Someone figured out the extra market reach was worth the cost of translation. It’s a rare business market analyst who gets this fairly straightforward kind of forecast wrong, so I bet it’s value-added.
*Or even more than 3. The last large appliance I bought had instructions and warranties in over a dozen languages, including both major forms of written Chinese (used in Taiwan and PRC), all four major Scandinavian languages (Swedish is surprisingly different from Norwegian), and all the EU languages. Simply amazing.
There’s a little, quaint, farming community outside of Philadelphia called Kennett Square. When I was in the town I was shocked by how many stores/banks/bars/etc had their signage in English and Spanish. Then I found out mushroom farming is a big thing there, and the mushroom mine laborers are mostly from Mexico.
It’s also going to be a lot easier to translate something like the signs in a hardware store than it is to do an entire article or book. The hard part of learning languages isn’t the vocabulary, it’s the grammar. But you don’t need to worry about that if you just need a sign that says “Lighting” or “Lumber” or “Garden”: Any fool with a Spanish-English dictionary can just look those words up.

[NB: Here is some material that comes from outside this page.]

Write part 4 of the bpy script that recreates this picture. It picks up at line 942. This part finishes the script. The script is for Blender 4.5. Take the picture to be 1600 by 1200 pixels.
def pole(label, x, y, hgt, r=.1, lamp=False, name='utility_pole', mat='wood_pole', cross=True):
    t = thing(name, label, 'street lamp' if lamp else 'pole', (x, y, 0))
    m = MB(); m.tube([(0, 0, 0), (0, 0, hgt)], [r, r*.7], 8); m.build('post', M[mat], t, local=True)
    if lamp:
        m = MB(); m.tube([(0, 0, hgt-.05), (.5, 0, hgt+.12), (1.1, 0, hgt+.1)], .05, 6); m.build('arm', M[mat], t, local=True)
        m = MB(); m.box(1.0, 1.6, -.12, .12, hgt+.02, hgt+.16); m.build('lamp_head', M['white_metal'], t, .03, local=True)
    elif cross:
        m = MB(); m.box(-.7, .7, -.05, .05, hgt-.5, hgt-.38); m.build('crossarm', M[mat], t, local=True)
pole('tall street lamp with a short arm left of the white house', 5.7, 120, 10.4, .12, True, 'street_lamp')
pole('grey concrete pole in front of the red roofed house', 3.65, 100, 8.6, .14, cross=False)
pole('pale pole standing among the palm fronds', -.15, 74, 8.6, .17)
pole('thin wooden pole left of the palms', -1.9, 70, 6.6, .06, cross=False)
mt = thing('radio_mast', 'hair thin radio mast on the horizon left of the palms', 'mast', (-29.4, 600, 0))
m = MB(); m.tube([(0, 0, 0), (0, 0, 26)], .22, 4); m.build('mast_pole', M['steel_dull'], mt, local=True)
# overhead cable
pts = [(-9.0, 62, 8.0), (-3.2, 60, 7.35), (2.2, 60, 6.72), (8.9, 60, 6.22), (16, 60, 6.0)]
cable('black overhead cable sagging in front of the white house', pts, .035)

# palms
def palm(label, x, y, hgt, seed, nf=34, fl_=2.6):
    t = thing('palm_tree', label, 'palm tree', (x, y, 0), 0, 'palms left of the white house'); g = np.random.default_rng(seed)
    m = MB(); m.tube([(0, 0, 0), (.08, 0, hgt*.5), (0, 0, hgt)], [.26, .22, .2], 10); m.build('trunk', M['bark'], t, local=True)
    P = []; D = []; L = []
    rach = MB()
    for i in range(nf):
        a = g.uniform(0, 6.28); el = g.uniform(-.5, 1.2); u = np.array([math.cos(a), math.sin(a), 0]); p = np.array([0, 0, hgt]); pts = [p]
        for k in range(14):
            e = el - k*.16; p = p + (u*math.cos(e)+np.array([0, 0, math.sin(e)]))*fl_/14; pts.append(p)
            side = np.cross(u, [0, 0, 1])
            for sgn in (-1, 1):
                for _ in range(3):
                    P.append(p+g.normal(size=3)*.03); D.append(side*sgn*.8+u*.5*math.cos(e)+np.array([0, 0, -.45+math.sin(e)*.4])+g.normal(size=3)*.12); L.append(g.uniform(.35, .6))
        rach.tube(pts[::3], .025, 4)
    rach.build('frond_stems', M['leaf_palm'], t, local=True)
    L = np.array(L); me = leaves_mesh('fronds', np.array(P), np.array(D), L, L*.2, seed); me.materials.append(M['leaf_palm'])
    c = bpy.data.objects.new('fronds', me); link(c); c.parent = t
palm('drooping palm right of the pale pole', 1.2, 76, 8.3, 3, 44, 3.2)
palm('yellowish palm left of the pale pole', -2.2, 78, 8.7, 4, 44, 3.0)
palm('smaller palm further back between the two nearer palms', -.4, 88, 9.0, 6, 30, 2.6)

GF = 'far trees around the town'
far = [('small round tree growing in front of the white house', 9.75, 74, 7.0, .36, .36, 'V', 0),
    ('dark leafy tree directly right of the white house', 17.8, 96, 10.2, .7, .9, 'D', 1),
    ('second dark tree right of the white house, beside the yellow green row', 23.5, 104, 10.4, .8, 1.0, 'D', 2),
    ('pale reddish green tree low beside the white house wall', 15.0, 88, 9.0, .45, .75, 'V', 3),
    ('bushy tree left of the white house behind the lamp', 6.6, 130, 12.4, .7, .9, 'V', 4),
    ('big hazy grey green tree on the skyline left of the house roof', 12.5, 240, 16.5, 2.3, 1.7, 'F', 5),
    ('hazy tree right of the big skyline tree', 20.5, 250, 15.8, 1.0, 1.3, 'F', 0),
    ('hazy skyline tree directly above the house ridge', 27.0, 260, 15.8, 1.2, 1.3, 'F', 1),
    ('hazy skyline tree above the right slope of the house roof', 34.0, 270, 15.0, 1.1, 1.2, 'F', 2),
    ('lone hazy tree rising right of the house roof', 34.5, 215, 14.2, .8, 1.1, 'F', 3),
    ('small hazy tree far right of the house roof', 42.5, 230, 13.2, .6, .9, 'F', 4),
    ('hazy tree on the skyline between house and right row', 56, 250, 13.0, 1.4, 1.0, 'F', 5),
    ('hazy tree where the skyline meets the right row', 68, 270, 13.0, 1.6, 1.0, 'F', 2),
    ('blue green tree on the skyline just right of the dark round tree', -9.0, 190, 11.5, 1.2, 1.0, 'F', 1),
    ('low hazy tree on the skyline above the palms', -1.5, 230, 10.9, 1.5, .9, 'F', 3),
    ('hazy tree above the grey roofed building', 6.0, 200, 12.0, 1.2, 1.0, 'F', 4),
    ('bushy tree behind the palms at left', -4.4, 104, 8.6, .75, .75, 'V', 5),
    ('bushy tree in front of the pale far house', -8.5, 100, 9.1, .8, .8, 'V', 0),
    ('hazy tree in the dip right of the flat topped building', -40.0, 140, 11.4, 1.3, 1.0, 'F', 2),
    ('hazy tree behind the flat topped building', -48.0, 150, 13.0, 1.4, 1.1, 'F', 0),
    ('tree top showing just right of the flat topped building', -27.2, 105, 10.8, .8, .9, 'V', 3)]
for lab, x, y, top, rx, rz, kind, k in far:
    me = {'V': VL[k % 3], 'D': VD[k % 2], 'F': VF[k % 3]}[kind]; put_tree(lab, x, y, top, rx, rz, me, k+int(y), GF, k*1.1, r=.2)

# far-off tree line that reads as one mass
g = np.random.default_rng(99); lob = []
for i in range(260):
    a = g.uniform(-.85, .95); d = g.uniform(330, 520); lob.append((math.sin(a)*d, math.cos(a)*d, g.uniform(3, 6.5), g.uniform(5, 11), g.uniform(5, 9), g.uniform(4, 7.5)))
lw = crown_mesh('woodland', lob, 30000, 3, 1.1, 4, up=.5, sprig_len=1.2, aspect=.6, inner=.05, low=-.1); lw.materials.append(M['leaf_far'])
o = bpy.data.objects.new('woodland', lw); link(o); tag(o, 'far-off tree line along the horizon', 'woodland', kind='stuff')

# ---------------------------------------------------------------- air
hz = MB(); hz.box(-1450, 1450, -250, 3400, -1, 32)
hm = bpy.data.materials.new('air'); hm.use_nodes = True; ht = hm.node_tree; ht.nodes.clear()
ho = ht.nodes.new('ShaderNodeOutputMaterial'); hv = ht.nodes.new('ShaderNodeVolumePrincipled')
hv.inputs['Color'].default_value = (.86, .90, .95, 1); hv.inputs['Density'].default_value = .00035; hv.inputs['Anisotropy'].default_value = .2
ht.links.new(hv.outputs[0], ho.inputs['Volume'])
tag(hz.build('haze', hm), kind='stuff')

In CA, where I live, if you walk onto a construction job site, most of the time you are going to hear Spanish, not English being spoken. I can see where the Home Depot stores would want to have bilingual signs (which all the ones around me do). I suspect they can be used in HD stores in Latin America, too.
My wife works for a major manufacturer of baking and decorating supplies. Her job is translating all the packaging materials, catalogs, promotional stuff, etc into Spanish and French (for Canadian consumers). She also does some general editing and stuff but that’s her core job. She gets paid around $60k. Plus some complicated translations she needs to send out for (mainly tricky French) which are maybe $100-$200 a pop. Three or four a week, call it another $40k. I’m sure there’s all sorts of intangibles harder to price such as delaying a package or having to reprint something with a bad translation, but if you said that they spend $150-$200k a year on translation services (for a company with around $500mil in revenue) you would probably be in the ballpark.
“Timber” in some parts of the world. That’s English, but that goes for other languages in general, too. Wasn’t it Microsoft who botched the translation of “female” in Venezuela? They used a term that’s offensive there, but not in most of the Spanish speaking world (“Hembra,” if I recall correctly.)
Nor do I, but the people we interact with are certainly not a random sampling. There are in fact quite a lot of people who can’t speak much or any English. Even the ones who can speak it pretty effectively can’t necessarily read it.
And, even if you can speak and read another language, you might still appreciate signage in your native language, both to be absolutely sure that you got the term right (Ok, wait, these are copper, but are they copper-plated, or solid…), and because it gives you more confidence that, if you get confused or need to drop back into your native language, you’re more likely to find someone who speaks it, or at least someone who won’t treat you like an “illegal”.
I know that if I were living in a foreign country, I’d be more likely to patronize a store that had English labels alongside, or an employee that spoke some English. And that would probably be true even if I was functionally literate in the local language.
I work for a company with several thousand stores in the US and revenue of many tens of billions. We send bilingual sign packages to about 10% of our stores (spread out across all our “markets”). It costs us an additional few hundred thousand a year to maintain this “offering” (all our sign production is outsourced). Between 0.1% and 0.3% of our marketing budget.
The translation of a radio ad costs less than the price of a 15 second spot on a major market Spanish language radio station.
I can almost guarantee that we get a return on our investment for this.